**Dataset section**.
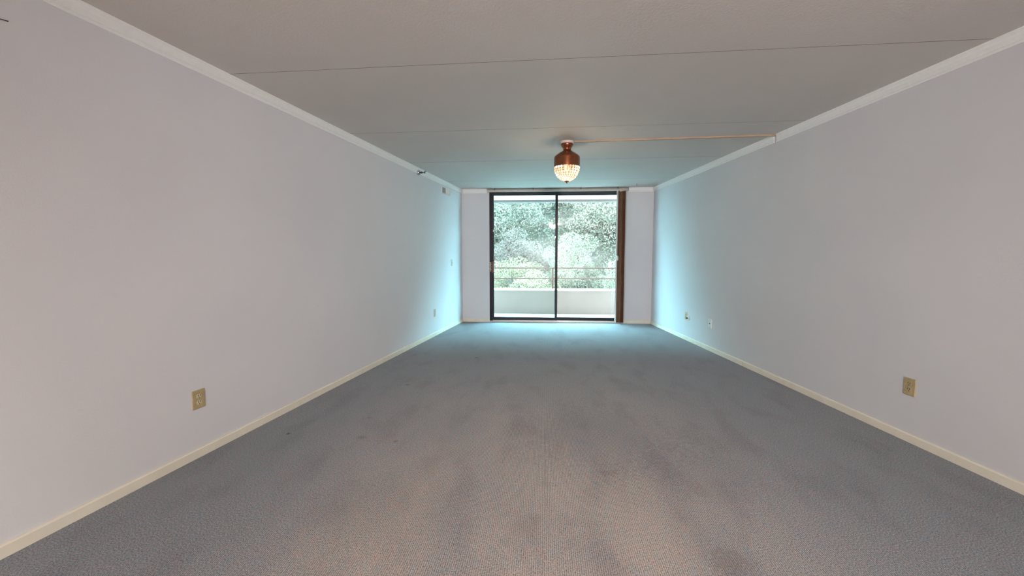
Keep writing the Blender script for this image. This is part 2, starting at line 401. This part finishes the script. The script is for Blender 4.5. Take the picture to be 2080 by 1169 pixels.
# pull handle, keeper and latch on the sliding panel
hd = MB(); hd.box(-.960, -.930, -.012, .019, .915, 1.125, .004)
hd.build('door_pull', M['handle'], sl)['label'] = 'red brown wooden pull'
kp = MB().box(-.994, -.964, -.004, .0, .930, 1.122, .001).build('strike_plate', M['bronze'], door)
rg = MB()
for k in range(7): rg.box(-.990 + .006 * (k % 2), -.974 + .006 * (k % 2), -.009, -.003, .940 + k * .025, .956 + k * .025, .001)
rg.box(-.990, -.984, -.007, -.003, .940, 1.112, .001)
rg.build('ridges', M['ivory_plastic'], kp)['label'] = 'pale raised ridges'
MB().box(-.925, -.893, .0, .018, 1.150, 1.222, .003).build('latch', M['rail_beige'], sl)['label'] = 'beige latch block'
MB().box(-.935, -.918, .008, .018, 1.665, 1.705, .002).build('bumper', M['white_plastic'], sl)['label'] = 'small white bumper'

# ------------------------------------------------------------------ vertical blinds (drawn open to the right)
bl = tag(empty('vertical_blinds', (0, D - .004, 0)), 'brown vertical blinds stacked open at the right of the glass door', 'blinds')
hr = MB(); hr.box(-1.038, 1.475, -.060, -.014, 2.378, 2.416, .003)
hr.build('headrail', M['rail_beige'], bl)['label'] = 'beige metal headrail'
MB().box(-1.036, 1.473, -.052, -.022, 2.416, 2.426).build('track_channel', M['clip'], bl)['label'] = 'dark channel along the top of the headrail'
for x in (-.90, -.20, .65, 1.30):
    MB().box(x - .006, x + .006, -.063, 0.0, 2.405, 2.439, .001).build('bracket', M['clip'], bl)
MB().box(1.475, 1.483, -.062, -.012, 2.380, 2.430, .001).build('end_cap', M['clip'], bl)
vm = MB()
seg = 6
for k in range(seg):
    y0 = -.043 + .086 * k / seg; y1 = -.043 + .086 * (k + 1) / seg
    b0 = .006 * math.sin(math.pi * k / seg); b1 = .006 * math.sin(math.pi * (k + 1) / seg)
    vs = [vm.bm.verts.new(p) for p in ((b0, y0, .022), (b1, y1, .022), (b1, y1, 2.37), (b0, y0, 2.37),
                                      (b0 + .0012, y0, .022), (b1 + .0012, y1, .022), (b1 + .0012, y1, 2.37), (b0 + .0012, y0, 2.37))]
    for q in ((0, 1, 2, 3), (4, 7, 6, 5), (0, 4, 5, 1), (3, 2, 6, 7), (0, 3, 7, 4), (1, 5, 6, 2)): vm.bm.faces.new([vs[i] for i in q])
bmesh.ops.remove_doubles(vm.bm, verts=vm.bm.verts, dist=1e-5)
v0 = vm.build('vane', M['vane'], bl)
hk = MB().box(-.004, .004, -.006, .006, 2.366, 2.380, .001).build('vane_hook', M['white_plastic'], v0)
v0.location = (1.343, -.040, 0); v0.rotation_euler = (0, 0, math.radians(64))
for k in range(1, 9):
    v = v0.copy(); COL.objects.link(v); v.parent = bl; v.location = (1.343 + .0068 * k, -.040, 0)
    h2 = hk.copy(); COL.objects.link(h2); h2.parent = v
cd = MB(); cd.tube([(1.276, -.100, 2.382), (1.276, -.100, .03)], .0065); cd.tube([(1.292, -.100, 2.382), (1.292, -.100, .03)], .0065)
cd.build('pull_cord', M['white_plastic'], bl, True)['label'] = 'white looped pull cord'
MB().lathe([(.004, -.045), (.017, -.038), (.020, -.02), (.020, .02), (.014, .04), (.004, .045)], (1.297, -.118, 1.186), 20).build('cord_weight', M['white_plastic'], bl, True)['label'] = 'white cord weight'
MB().tube([(1.452, -.050, 2.380), (1.452, -.050, .03)], .003).build('tilt_chain', M['rail_beige'], bl, True)['label'] = 'beige tilt chain'

# ------------------------------------------------------------------ ceiling lamp
LX, LY = .236, 4.66
lamp = tag(empty('ceiling_light', (LX, LY, H)), 'copper ceiling light with a glowing crystal bead bowl hanging in the room', 'light')
MB().lathe([(.072, 0), (.074, -.004), (.074, -.020), (.068, -.025)], seg=48).build('canopy', M['canopy'], lamp, True)['label'] = 'cream canopy disc'
MB().lathe([(.060, -.025), (.064, -.028), (.064, -.040), (.060, -.048), (.048, -.062), (.042, -.074), (.041, -.086), (.046, -.098), (.052, -.104)], seg=48).build('neck', M['copper'], lamp, True)
sh = MB()
outer = [(.050, -.100), (.062, -.106), (.085, -.120), (.108, -.136), (.126, -.150), (.134, -.160), (.136, -.172), (.136, -.262)]
sh.lathe(outer + [(.132, -.262), (.132, -.172), (.122, -.153), (.050, -.108)], seg=64)
sh.build('shade', M['copper'], lamp, True)
ZB = -.262; RB = .133; HB = .148
# wire cage
cg = MB()
NM = 26
for k in range(NM):
    a = 2 * math.pi * k / NM
    cg.tube([(RB * math.cos(t) * math.cos(a), RB * math.cos(t) * math.sin(a), ZB - HB * math.sin(t)) for t in [j / 9 * 1.42 for j in range(10)]], .0016, 4)
for j in range(0, 8):
    t = j / 8 * 1.42; r = RB * math.cos(t)
    cg.tube([(r * math.cos(2*math.pi*k/40), r * math.sin(2*math.pi*k/40), ZB - HB * math.sin(t)) for k in range(40)], .0019, 4, True)
cg.build('wire_cage', M['wire'], lamp)
# crystal beads (tiny, joined)
def crystal_mat():
    m, nt, b = new_mat('lit_crystal'); L = nt.links.new
    geo = N(nt, 'ShaderNodeNewGeometry')
    r = ramp(nt, [(0, (1.0, .60, .30)), (.5, (1.0, .76, .50)), (1, (1, .93, .82))]); L(geo.outputs['Random Per Island'], r.inputs['Fac'])
    b.inputs['Base Color'].default_value = (.16, .12, .07, 1); b.inputs['Roughness'].default_value = .12
    L(r.outputs['Color'], b.inputs['Emission Color'])
    mr = N(nt, 'ShaderNodeMapRange'); L(geo.outputs['Random Per Island'], mr.inputs['Value']); mr.inputs['To Min'].default_value = .95; mr.inputs['To Max'].default_value = 1.9
    L(mr.outputs[0], b.inputs['Emission Strength'])
    return m
M['crystal'] = crystal_mat()
bd = MB()
for j in range(8):
    t0 = (j + .5) / 8 * 1.42; r = RB * math.cos(t0); n = max(6, int(NM * (1 if j < 6 else .6)))
    for k in range(n):
        a = 2 * math.pi * (k + .5) / n
        w2 = math.pi * r / n * .86; h2 = HB * 1.42 / 16 * .95
        nrm = Vector((math.cos(t0) * math.cos(a), math.cos(t0) * math.sin(a), -math.sin(t0)))
        u = Vector((-math.sin(a), math.cos(a), 0)); v = nrm.cross(u)
        c = Vector((r * math.cos(a), r * math.sin(a), ZB - HB * math.sin(t0)))
        P = [c + u * w2, c + v * h2, c - u * w2, c - v * h2, c + (u + v) * .0, c]
        q = [bd.bm.verts.new(c + u * w2 * sx + v * h2 * sy) for sx, sy in ((1, .55), (.55, 1), (-.55, 1), (-1, .55), (-1, -.55), (-.55, -1), (.55, -1), (1, -.55))]
        top = bd.bm.verts.new(c + nrm * .006); bot = bd.bm.verts.new(c - nrm * .006)
        for i in range(8):
            bd.bm.faces.new((q[i], q[(i + 1) % 8], top)); bd.bm.faces.new((q[(i + 1) % 8], q[i], bot))
o = bd.build('crystal_beads', M['crystal'], lamp); o['kind'] = 'stuff'; o['label'] = 'glowing crystal beads'
M['bulb'] = plain('bulb_glow', (1, .9, .8), .5, emit=(1.0, .74, .48), estr=7.0, var=0)
MB().lathe([(.004, -.02), (.016, -.016), (.026, 0), (.026, .016), (.013, .04), (.012, .055)], (0, 0, -.285), 24).build('bulb', M['bulb'], lamp, True)
MB().lathe([(.002, 0), (.022, -.001), (.026, -.006), (.018, -.013), (.009, -.016), (.009, -.022), (.005, -.027), (.001, -.028)], (0, 0, ZB - HB * .985), 24).build('finial', M['copper'], lamp, True)
pl = bpy.data.lights.new('lamp_glow', 'POINT'); pl.energy = 9; pl.color = (1.0, .80, .52); pl.shadow_soft_size = .12
po = bpy.data.objects.new('lamp_glow', pl); COL.objects.link(po); po.location = (LX, LY, H - .41)

# raceway feeding it from the right wall
d0 = Vector((LX + .075, 4.640, 0)); d1 = Vector((xr(4.545) - .0, 4.545, 0)); dr_ = (d1 - d0).normalized(); nn = Vector((-dr_.y, dr_.x, 0))
rw = MB().sweep([(-.015, H - .012), (-.013, H - .015), (.013, H - .015), (.015, H - .012), (.015, H), (-.015, H)], d0, d1, nn).build('cable_raceway', M['raceway'])
tag(rw, 'thin tan cable raceway on the ceiling running from the lamp to the right wall', 'cable cover')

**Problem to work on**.
Go from the first line of the data above to the line containing "sl)['label'] = 'small white bumper'" and retype exactly those lines, both included, but none of the pictures.

**Answer for this exercise**.
Keep writing the Blender script for this image. This is part 2, starting at line 401. This part finishes the script. The script is for Blender 4.5. Take the picture to be 2080 by 1169 pixels.
# pull handle, keeper and latch on the sliding panel
hd = MB(); hd.box(-.960, -.930, -.012, .019, .915, 1.125, .004)
hd.build('door_pull', M['handle'], sl)['label'] = 'red brown wooden pull'
kp = MB().box(-.994, -.964, -.004, .0, .930, 1.122, .001).build('strike_plate', M['bronze'], door)
rg = MB()
for k in range(7): rg.box(-.990 + .006 * (k % 2), -.974 + .006 * (k % 2), -.009, -.003, .940 + k * .025, .956 + k * .025, .001)
rg.box(-.990, -.984, -.007, -.003, .940, 1.112, .001)
rg.build('ridges', M['ivory_plastic'], kp)['label'] = 'pale raised ridges'
MB().box(-.925, -.893, .0, .018, 1.150, 1.222, .003).build('latch', M['rail_beige'], sl)['label'] = 'beige latch block'
MB().box(-.935, -.918, .008, .018, 1.665, 1.705, .002).build('bumper', M['white_plastic'], sl)['label'] = 'small white bumper'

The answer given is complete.